Since TWI programs serve at least two distinct student populations, separate graphs should represent the different groups. Just as the sample tables above distinguish between English speakers and Spanish speakers, it is often advisable to present the results of these groups separately. That way, the audience can focus on each group's progress rather than any disparity between the groups (which should diminish over time).

Although line graphs are typically used in program evaluation (and in staff meetings and board presentations) to represent average scores on a single measure over time, they can also be used to represent quantities, e.g., numbers of students enrolled. If your program has been growing significantly over the years, you might want to use a line graph to show that growth from year to year.

Bar graphs are appropriate for displaying quantities, usually numbers of people in groups, such as the numbers of students in different language groups, the numbers of students in performance levels, etc. Quantities, whether of people or commodities, are things that can be counted—one, two, three, etc. The bottom of a bar graph typically represents zero. The different bars on the bar graph represent the sub-groups of the total population that you want to display—numbers in language groups, numbers in performance categories, etc. The bars, then, represent the numbers of students.

The following bar graph illustrates the results for Tables 2 and 3 in Section 6.
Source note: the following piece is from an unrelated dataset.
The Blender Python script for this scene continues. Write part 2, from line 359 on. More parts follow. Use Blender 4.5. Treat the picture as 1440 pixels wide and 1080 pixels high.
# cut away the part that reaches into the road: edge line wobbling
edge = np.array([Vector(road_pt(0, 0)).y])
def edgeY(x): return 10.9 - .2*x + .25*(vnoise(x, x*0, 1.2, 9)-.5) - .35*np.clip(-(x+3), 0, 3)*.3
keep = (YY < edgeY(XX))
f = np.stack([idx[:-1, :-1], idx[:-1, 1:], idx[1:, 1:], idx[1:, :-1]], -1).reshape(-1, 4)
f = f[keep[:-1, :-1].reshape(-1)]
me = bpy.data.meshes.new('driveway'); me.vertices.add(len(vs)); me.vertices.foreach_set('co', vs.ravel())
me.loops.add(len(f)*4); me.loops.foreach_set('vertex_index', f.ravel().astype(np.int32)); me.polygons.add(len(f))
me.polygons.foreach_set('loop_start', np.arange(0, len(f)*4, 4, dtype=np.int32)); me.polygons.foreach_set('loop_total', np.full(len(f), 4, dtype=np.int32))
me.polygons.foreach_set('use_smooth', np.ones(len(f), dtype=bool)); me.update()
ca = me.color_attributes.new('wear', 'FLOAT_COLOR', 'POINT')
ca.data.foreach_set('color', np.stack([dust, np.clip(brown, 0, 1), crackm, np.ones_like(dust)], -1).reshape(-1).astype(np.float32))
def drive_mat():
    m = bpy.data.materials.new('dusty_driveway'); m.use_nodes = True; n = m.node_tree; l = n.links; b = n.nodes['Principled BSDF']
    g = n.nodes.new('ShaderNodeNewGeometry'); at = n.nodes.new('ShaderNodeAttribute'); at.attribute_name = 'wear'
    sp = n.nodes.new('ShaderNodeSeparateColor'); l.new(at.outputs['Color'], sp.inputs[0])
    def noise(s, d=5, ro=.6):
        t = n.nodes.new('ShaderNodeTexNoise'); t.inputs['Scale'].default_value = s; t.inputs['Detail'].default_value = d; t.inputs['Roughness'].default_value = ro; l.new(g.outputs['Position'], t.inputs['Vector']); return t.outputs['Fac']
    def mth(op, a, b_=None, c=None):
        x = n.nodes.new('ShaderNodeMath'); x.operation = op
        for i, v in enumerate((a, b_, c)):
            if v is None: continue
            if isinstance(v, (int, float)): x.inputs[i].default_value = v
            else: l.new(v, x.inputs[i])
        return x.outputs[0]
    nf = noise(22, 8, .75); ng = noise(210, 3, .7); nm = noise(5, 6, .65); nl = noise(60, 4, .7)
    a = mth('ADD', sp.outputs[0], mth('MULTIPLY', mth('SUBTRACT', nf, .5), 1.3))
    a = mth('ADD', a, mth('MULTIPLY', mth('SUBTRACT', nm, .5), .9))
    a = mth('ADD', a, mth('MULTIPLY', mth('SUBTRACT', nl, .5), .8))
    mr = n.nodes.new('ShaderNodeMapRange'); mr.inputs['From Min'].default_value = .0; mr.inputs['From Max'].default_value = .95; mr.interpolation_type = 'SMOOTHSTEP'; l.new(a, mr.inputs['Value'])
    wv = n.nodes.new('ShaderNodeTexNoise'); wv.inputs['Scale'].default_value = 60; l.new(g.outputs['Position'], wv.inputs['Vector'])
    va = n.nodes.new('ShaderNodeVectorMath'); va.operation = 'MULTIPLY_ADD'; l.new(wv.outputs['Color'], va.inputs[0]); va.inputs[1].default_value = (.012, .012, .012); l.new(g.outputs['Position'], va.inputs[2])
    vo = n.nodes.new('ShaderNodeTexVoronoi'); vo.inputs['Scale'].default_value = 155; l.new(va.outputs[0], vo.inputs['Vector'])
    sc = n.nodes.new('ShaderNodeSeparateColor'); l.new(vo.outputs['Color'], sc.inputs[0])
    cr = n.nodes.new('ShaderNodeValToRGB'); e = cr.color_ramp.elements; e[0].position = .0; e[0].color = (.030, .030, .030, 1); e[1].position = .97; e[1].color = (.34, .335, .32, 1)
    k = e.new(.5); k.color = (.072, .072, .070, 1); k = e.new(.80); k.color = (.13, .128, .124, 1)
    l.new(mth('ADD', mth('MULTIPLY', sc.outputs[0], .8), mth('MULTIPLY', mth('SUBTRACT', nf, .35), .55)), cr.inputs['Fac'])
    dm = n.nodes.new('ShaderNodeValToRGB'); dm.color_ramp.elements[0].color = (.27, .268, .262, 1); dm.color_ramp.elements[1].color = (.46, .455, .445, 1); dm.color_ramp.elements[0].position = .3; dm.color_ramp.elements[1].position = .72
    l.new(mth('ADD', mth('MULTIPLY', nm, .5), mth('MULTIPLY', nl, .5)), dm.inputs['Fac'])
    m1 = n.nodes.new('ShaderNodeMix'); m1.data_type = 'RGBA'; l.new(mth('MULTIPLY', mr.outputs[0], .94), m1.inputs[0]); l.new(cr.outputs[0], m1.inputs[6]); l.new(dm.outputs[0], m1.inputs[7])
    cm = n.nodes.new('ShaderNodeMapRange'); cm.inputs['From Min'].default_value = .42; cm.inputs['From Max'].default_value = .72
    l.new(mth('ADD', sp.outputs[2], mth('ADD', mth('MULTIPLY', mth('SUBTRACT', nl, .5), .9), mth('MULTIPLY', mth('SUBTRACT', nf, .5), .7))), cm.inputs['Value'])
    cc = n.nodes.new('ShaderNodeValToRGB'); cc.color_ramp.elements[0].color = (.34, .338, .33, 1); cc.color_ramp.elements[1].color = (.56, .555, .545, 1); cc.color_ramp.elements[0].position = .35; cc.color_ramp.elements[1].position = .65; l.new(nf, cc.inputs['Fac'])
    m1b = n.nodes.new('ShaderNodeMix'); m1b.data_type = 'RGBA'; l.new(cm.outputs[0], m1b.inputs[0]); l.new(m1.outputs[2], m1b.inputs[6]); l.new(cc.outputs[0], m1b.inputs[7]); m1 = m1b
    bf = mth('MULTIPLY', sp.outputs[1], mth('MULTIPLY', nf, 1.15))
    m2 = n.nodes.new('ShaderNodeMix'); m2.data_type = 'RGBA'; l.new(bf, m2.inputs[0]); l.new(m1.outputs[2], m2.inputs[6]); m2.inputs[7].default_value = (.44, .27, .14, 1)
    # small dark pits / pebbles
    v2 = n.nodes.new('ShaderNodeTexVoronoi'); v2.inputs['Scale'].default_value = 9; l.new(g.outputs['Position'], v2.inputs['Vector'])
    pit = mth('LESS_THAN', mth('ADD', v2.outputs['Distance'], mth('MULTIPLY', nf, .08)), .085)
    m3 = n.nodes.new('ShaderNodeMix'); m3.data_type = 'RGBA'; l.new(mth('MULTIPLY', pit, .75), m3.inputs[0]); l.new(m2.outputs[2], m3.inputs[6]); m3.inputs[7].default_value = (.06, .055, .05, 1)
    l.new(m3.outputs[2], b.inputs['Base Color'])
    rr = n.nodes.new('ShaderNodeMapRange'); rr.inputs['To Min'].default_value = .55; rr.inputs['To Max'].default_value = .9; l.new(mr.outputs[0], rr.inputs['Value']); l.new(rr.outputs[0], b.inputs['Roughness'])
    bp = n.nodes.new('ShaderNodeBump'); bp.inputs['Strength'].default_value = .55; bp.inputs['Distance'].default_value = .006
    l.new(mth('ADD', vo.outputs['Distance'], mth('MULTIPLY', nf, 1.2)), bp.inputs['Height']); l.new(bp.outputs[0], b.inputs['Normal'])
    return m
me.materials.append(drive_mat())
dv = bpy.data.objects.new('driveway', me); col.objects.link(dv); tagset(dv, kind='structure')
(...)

Figure 3 - bar chart for Table 3 data

On these bar charts, the numbers in the left-hand column show percentages of students in increments of 20%, from 0% to 100%. The graph shows the percentage of students that scored as Proficient/Advanced, Basic, or Below Basic within each of the two groups of students—third and fourth grade TWIs in Figure 2 and fourth grade TWI vs. District in Figure 3.

Again, to repeat: Bar graphs best lend themselves to displaying quantities, i.e., numbers of people in given groups or categories.

You will often see bar graphs used to represent test score averages, with the top of the bar corresponding to the average of the group the bar represents. Those graphs make their point, but they are a faulty picture of the data. In the first place, many sets of test scores will not have a zero. For example, there is no such thing as an NCE of zero. Scale scores typically do not include scores of zero, so a zero at the base of such a bar graph is meaningless. In the second place, averages represent scores both above and below the average, and in a bar graph, there is no "picture" of the scores above the average. This is what we see in the next bar chart, which is based on the same data as for Figure 1 (the line chart above).

As you can see, both figures (Figure 1b below and Figure 1) provide the same information; however, the line chart is much more compelling and it's easier to see the growth over time from the line chart than from the bar graph.

Figure 1b - less effective bar chart -- when used to show growth

Pie charts are typically used to represent proportions or percentages of categories within a group. For example, each of the bars in the bar graph above could be converted into a circle, or "pie," and the percentages of students within each group—EP, ELL, R-FEP, etc.—who met, exceeded or did not meet standard could each be a "piece of the pie." In other words, the bar graph above could become four different pie graphs, one pie for each language group, and the "pieces of the pie" would be the proportions or percentages in each of the performance categories. However, bar charts are more commonly used to display this information. Pie charts are used more commonly to describe student characteristics – percent of various ethnic groups, or percent on free lunch, and so on.